Yesterday was the first day of classes, and in one class a professor sidelined into the “text” of memorial markers such as gravestones and road-side markers (yes, these are the kinds of classes I take). She expressed her dumbfounded amazement at the phenomenon of car window memorials, disdain clear in her commentary. My impression was that she didn’t get why people would cheapen someone’s memory in such a low-class way.
She’s a great person, and I’m sure she did not mean offense, she simply did not get it. That’s okay, because as I’m always quick to point out, everyone grieves differently.
I think, however, that a critical aspect of grief that has been lost in modern society is the marker it places on the individual who grieves. Losing someone we love scars us and changes who we are. The deaths of my parents are as much a part and parcel of who I am as my alma mater, my job history, and the music I listen to, but it’s hardly something I’m going to stick on my CV or mention in line at Starbucks.
Yet, there was once a time in human history when everyone who knew me would know about the deaths of my parents as well as they know my hair cut. Anthropologists have estimated that early human tribes were usually only about 150 people strong; even later “large” agricultural settlements were a fraction of the size of the university I attend. Everyone knew everyone else, or were only a few steps removed.
It’s possible to have that kind of interrelationship these days, in small towns for instance, but it’s more unusual in the United States than not. We are a transient society with people who can’t visit the graves of loved ones because those graves are 1,000 miles away and we live surrounded by people who don’t know us outside of the job we have or the role we play in our community.

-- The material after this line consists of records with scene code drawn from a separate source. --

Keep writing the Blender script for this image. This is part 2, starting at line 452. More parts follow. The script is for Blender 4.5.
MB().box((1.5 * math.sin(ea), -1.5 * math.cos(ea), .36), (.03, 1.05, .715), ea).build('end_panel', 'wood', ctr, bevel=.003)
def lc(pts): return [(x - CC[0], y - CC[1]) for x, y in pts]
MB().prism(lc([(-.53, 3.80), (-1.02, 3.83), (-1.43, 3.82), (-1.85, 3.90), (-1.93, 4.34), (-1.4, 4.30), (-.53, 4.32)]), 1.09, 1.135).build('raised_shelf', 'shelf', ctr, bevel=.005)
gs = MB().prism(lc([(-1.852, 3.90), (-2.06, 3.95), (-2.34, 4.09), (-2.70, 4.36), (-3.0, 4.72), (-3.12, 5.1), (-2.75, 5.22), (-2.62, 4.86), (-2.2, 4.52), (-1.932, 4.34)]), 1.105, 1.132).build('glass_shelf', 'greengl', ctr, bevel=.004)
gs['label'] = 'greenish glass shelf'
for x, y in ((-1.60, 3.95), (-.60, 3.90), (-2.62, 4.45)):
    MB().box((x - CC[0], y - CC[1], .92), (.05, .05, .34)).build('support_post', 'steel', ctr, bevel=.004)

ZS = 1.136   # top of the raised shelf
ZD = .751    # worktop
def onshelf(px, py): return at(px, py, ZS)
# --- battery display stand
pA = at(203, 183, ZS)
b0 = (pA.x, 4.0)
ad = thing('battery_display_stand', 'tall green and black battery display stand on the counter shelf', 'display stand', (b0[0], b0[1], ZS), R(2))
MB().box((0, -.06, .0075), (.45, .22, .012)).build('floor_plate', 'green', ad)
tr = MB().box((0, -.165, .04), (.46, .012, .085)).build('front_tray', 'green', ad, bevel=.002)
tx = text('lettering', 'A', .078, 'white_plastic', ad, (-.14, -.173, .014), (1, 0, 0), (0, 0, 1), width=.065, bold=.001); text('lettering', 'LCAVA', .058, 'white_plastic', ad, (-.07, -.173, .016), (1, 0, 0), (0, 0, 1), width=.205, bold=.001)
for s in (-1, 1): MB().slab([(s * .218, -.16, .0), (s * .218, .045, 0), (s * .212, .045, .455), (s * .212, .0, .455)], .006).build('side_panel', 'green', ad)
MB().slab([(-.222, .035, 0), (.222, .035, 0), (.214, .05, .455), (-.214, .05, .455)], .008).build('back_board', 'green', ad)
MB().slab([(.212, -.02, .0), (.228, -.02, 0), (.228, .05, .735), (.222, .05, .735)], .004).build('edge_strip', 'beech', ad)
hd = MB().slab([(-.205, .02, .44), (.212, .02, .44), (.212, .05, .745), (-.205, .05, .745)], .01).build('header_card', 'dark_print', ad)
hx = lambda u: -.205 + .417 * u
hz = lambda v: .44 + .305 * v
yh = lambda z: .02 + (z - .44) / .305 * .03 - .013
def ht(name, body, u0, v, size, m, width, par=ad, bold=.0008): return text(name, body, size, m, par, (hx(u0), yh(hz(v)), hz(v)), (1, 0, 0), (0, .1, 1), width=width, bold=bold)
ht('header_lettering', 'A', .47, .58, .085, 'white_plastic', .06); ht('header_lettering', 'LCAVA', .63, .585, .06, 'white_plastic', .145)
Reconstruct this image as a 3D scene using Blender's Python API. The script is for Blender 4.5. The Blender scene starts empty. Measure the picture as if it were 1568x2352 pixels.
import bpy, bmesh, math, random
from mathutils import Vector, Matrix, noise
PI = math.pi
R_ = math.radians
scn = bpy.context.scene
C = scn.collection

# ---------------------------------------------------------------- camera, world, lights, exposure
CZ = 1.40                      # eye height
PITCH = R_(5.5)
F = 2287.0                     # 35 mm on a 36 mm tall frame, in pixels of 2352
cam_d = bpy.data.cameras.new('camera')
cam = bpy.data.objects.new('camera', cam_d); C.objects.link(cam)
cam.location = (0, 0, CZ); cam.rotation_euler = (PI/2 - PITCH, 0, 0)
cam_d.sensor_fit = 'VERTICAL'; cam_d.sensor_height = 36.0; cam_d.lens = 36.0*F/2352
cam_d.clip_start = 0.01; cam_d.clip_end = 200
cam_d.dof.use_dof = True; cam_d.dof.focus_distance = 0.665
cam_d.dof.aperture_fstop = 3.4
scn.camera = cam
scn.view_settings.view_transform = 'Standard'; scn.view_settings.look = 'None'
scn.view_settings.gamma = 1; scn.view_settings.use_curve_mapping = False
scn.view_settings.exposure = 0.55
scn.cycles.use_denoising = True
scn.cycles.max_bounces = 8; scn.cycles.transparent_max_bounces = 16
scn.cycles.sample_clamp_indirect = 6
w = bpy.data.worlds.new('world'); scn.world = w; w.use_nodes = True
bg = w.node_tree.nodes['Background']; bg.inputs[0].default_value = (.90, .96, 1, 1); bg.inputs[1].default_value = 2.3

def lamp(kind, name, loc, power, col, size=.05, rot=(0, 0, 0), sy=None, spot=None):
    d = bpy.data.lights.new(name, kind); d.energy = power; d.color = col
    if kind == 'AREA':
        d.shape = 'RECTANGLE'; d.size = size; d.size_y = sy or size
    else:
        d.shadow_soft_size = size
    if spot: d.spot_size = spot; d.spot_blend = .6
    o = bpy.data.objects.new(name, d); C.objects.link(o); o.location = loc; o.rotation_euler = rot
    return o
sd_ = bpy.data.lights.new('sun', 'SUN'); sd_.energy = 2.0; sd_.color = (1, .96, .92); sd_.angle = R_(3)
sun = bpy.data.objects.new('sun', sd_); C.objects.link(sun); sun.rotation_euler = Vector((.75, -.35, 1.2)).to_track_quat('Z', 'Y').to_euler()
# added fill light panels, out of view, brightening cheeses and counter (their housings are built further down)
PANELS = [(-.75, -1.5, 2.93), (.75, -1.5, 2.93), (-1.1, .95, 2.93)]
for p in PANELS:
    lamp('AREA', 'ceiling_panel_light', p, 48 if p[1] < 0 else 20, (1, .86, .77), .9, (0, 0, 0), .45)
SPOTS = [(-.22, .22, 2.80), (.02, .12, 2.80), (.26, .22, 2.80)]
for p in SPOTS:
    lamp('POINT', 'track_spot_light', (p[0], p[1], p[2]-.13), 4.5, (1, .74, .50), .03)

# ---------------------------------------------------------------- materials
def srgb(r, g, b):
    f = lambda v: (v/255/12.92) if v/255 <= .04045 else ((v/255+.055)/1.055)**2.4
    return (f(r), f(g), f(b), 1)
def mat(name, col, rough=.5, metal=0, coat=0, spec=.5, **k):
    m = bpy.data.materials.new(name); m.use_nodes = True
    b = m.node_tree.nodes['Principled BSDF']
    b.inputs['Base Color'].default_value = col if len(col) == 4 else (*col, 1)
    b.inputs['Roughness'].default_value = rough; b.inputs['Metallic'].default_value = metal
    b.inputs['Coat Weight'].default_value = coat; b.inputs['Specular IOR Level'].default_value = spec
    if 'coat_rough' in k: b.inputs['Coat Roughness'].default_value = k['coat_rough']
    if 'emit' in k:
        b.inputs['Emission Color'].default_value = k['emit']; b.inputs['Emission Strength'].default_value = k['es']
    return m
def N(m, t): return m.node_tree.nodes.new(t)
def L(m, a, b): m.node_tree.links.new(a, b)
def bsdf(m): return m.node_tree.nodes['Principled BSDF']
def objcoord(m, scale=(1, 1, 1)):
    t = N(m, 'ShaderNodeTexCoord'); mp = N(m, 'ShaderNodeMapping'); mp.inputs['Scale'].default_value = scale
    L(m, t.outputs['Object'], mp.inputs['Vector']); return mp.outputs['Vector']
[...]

In the same way that people have taken to “tribing up” to find belonging (you only have to find a particular music scene to see that phenomenon in action, be it country music, goth, or classical), people have to advertise who they are. We do this with the brands we buy, the clothes we wear, and, yes, the memorial text on our cars.
And, it’s America after all: we bond with our cars. More so than even the houses we live in or the brand-name shoes we wear, our cars are an extension of our identities. Memorials on them remind the world around us, populated mostly by people who are strangers to our histories, that we are the sum of many experiences, including grief.